**Goal:**
Write out the listing, please, but only from its first line through the line containing "R = math.radians", exactly as given and without pictures.
──────── Dataset extract
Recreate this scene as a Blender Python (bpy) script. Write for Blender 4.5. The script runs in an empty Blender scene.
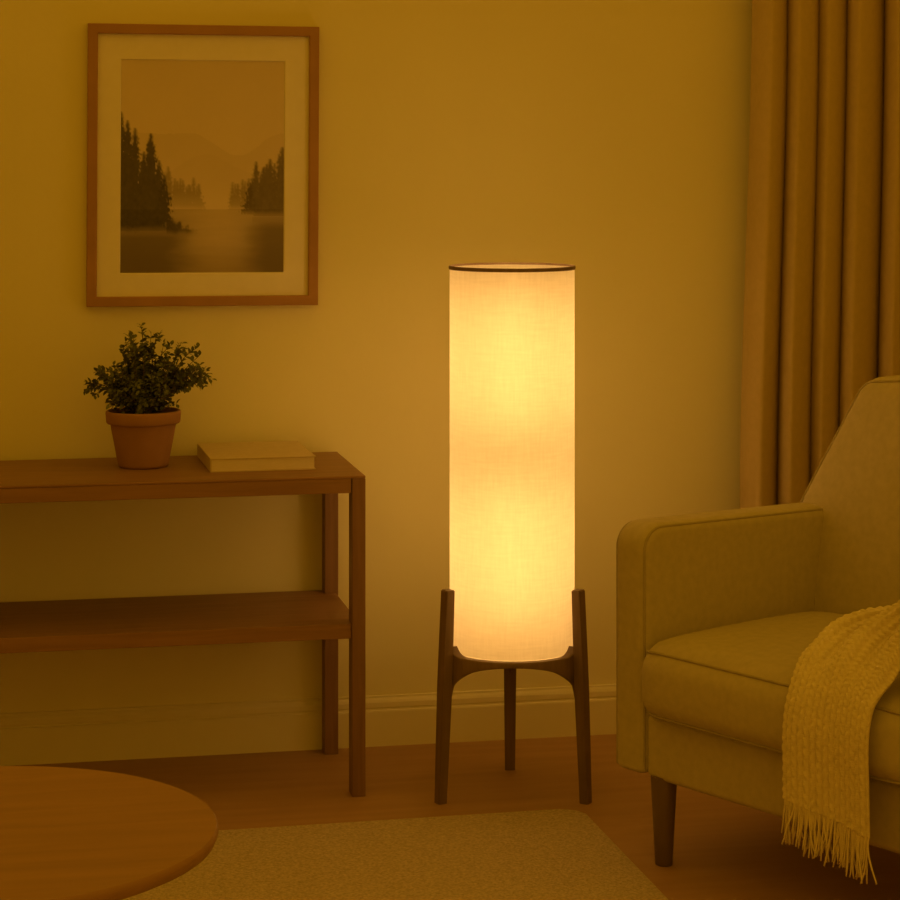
import bpy, bmesh, math, random
from mathutils import Vector, Matrix, noise as mnoise

random.seed(11)
SC = bpy.context.scene
COL = SC.collection
PI = math.pi
R = math.radians


# ------------------------------------------------------------------ helpers
def new_obj(name, bm, mat, parent=None, loc=(0, 0, 0), smooth=True, angle=None):
    bmesh.ops.recalc_face_normals(bm, faces=bm.faces[:])
    me = bpy.data.meshes.new(name)
    if smooth:
        for f in bm.faces:
            f.smooth = True
    if angle is not None:
        lim = R(angle)
        for e in bm.edges:
            if len(e.link_faces) == 2:
                e.smooth = e.calc_face_angle(0) < lim
    bm.to_mesh(me)
    bm.free()
    o = bpy.data.objects.new(name, me)
    COL.objects.link(o)
    if mat:
        me.materials.append(mat)
    if parent:
        o.parent = parent
    o.location = loc
    return o


def thing(name, label, cat, loc=(0, 0, 0), rz=0.0):
    o = bpy.data.objects.new(name, None)
    o.empty_display_size = 0.1
    COL.objects.link(o)
    o.location = loc
    o.rotation_euler = (0, 0, rz)
    o["label"] = label
    o["category"] = cat
    return o


def tag(o, label, cat):
    o["label"] = label
    o["category"] = cat
    return o


def structure(o):
    o["kind"] = "structure"
    return o


def box(bm, lo, hi, bevel=0.0, seg=2):
    lo, hi = Vector(lo), Vector(hi)
    vs = [bm.verts.new((x, y, z)) for x in (lo.x, hi.x) for y in (lo.y, hi.y) for z in (lo.z, hi.z)]
    fs = []
    for idx in ((0, 1, 3, 2), (4, 6, 7, 5), (0, 4, 5, 1), (2, 3, 7, 6), (0, 2, 6, 4), (1, 5, 7, 3)):
        fs.append(bm.faces.new([vs[i] for i in idx]))
    if bevel > 0:
        es = list({e for f in fs for e in f.edges})
        bmesh.ops.bevel(bm, geom=es, offset=bevel, segments=seg, affect='EDGES', profile=0.5)
    return vs


def prism(bm, pts, z0, z1, bevel=0.0, seg=2):
    lo = [bm.verts.new((x, y, z0)) for x, y in pts]
    hi = [bm.verts.new((x, y, z1)) for x, y in pts]
    fs = [bm.faces.new(lo[::-1]), bm.faces.new(hi)]
    n = len(pts)
    for i in range(n):
        j = (i + 1) % n
        fs.append(bm.faces.new((lo[i], lo[j], hi[j], hi[i])))
    if bevel > 0:
        es = list({e for f in fs for e in f.edges})
        bmesh.ops.bevel(bm, geom=es, offset=bevel, segments=seg, affect='EDGES', profile=0.5)


def lathe(bm, prof, n=64, closed=False, center=(0, 0)):
    """prof: list of (r, z); r == 0 makes a pole"""
    rings = []
    for r, z in prof:
        if r < 1e-6:
            rings.append([bm.verts.new((center[0], center[1], z))])
        else:
            rings.append([bm.verts.new((center[0] + r * math.cos(2 * PI * i / n), center[1] + r * math.sin(2 * PI * i / n), z)) for i in range(n)])
    pairs = list(zip(rings, rings[1:]))
    if closed:
        pairs.append((rings[-1], rings[0]))
    for a, b in pairs:
        for i in range(n):
            j = (i + 1) % n
            if len(a) == 1 and len(b) == 1:
                continue
            if len(a) == 1:
                bm.faces.new((a[0], b[i], b[j]))
            elif len(b) == 1:
                bm.faces.new((a[i], a[j], b[0]))
            else:
                bm.faces.new((a[i], a[j], b[j], b[i]))


def tube(bm, pts, rad, n=8, closed=False, caps=True):
    """rad: float or list"""
    pts = [Vector(p) for p in pts]
    m = len(pts)
    rads = rad if isinstance(rad, (list, tuple)) else [rad] * m
    up = None
    rings = []
    for k in range(m):
        if closed:
            t = (pts[(k + 1) % m] - pts[k - 1])
        else:
            t = pts[min(k + 1, m - 1)] - pts[max(k - 1, 0)]
        t.normalize()
        if up is None:
            up = Vector((0, 0, 1)) if abs(t.z) < 0.9 else Vector((1, 0, 0))
        a = t.cross(up)
        if a.length < 1e-5:
            a = t.orthogonal()
        a.normalize()
        b = t.cross(a)
        up = -b if b.length > 0 else up
        rings.append([bm.verts.new(pts[k] + rads[k] * (a * math.cos(2 * PI * i / n) + b * math.sin(2 * PI * i / n))) for i in range(n)])
    prs = list(zip(rings, rings[1:]))
    if closed:
        prs.append((rings[-1], rings[0]))
    for A, B in prs:
        for i in range(n):
            j = (i + 1) % n
            bm.faces.new((A[i], A[j], B[j], B[i]))
    if caps and not closed:
        bm.faces.new(rings[0][::-1])
        bm.faces.new(rings[-1])


def rounded_box(bm, lo, hi, r, k=5, m=14, fn=None):
    """box with rounded edges on a dense grid, optional deformation fn(Vector)->Vector"""
    lo, hi = Vector(lo), Vector(hi)
    axes = []
    for a in range(3):
        L = []
        for i in range(k):
            L.append(lo[a] + r - r * math.tan(PI / 4 * (1 - i / k)))
        a0, a1 = lo[a] + r, hi[a] - r
        for i in range(m + 1):
            L.append(a0 + (a1 - a0) * i / m)
        for i in range(1, k + 1):
            L.append(hi[a] - r + r * math.tan(PI / 4 * i / k))
        axes.append(L)
    cache = {}

    def V(i, j, l):
        key = (i, j, l)
        if key not in cache:
            p = Vector((axes[0][i], axes[1][j], axes[2][l]))
            q = Vector([min(max(p[a], lo[a] + r), hi[a] - r) for a in range(3)])
            d = p - q
            if d.length > 1e-9:
                p = q + d.normalized() * r
            if fn:
                p = fn(p)
            cache[key] = bm.verts.new(p)
        return cache[key]
    n = [len(a) - 1 for a in axes]
    for j in range(n[1]):
        for l in range(n[2]):
            for i in (0, n[0]):
                bm.faces.new((V(i, j, l), V(i, j + 1, l), V(i, j + 1, l + 1), V(i, j, l + 1)))
    for i in range(n[0]):
        for l in range(n[2]):
            for j in (0, n[1]):
                bm.faces.new((V(i, j, l), V(i + 1, j, l), V(i + 1, j, l + 1), V(i, j, l + 1)))
    for i in range(n[0]):
        for j in range(n[1]):
            for l in (0, n[2]):
                bm.faces.new((V(i, j, l), V(i + 1, j, l), V(i + 1, j + 1, l), V(i, j + 1, l)))


def rrect(a0, a1, b0, b1, radii, inset=0.0, n=8):
    """rounded rectangle in (a,b); radii for corners (a0,b0),(a1,b0),(a1,b1),(a0,b1)"""
    a0 += inset; b0 += inset; a1 -= inset; b1 -= inset
    out = []
    cs = [(a0, b0, 180), (a1, b0, 270), (a1, b1, 0), (a0, b1, 90)]
    for (ca, cb, st), r in zip(cs, radii):
        r = max(r - inset, 0.001)
        cx = ca + r if ca == a0 else ca - r
        cy = cb + r if cb == b0 else cb - r
        for i in range(n + 1):
            an = R(st + 90 * i / n)
            out.append((cx + r * math.cos(an), cy + r * math.sin(an)))
    return out


def catmull(P, t):
    n = len(P) - 1
    x = min(max(t, 0), 1) * n
    i = min(int(x), n - 1)
    f = x - i
    p0, p1, p2, p3 = P[max(i - 1, 0)], P[i], P[i + 1], P[min(i + 2, n)]
    return 0.5 * ((2 * p1) + (p2 - p0) * f + (2 * p0 - 5 * p1 + 4 * p2 - p3) * f * f + (3 * p1 - p0 - 3 * p2 + p3) * f ** 3)


# ------------------------------------------------------------------ materials
def mat_base(name):
    m = bpy.data.materials.new(name)
    m.use_nodes = True
    nt = m.node_tree
    bsdf = nt.nodes["Principled BSDF"]
    return m, nt, bsdf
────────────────
**Answer:**
Recreate this scene as a Blender Python (bpy) script. Write for Blender 4.5. The script runs in an empty Blender scene.
import bpy, bmesh, math, random
from mathutils import Vector, Matrix, noise as mnoise

random.seed(11)
SC = bpy.context.scene
COL = SC.collection
PI = math.pi
R = math.radians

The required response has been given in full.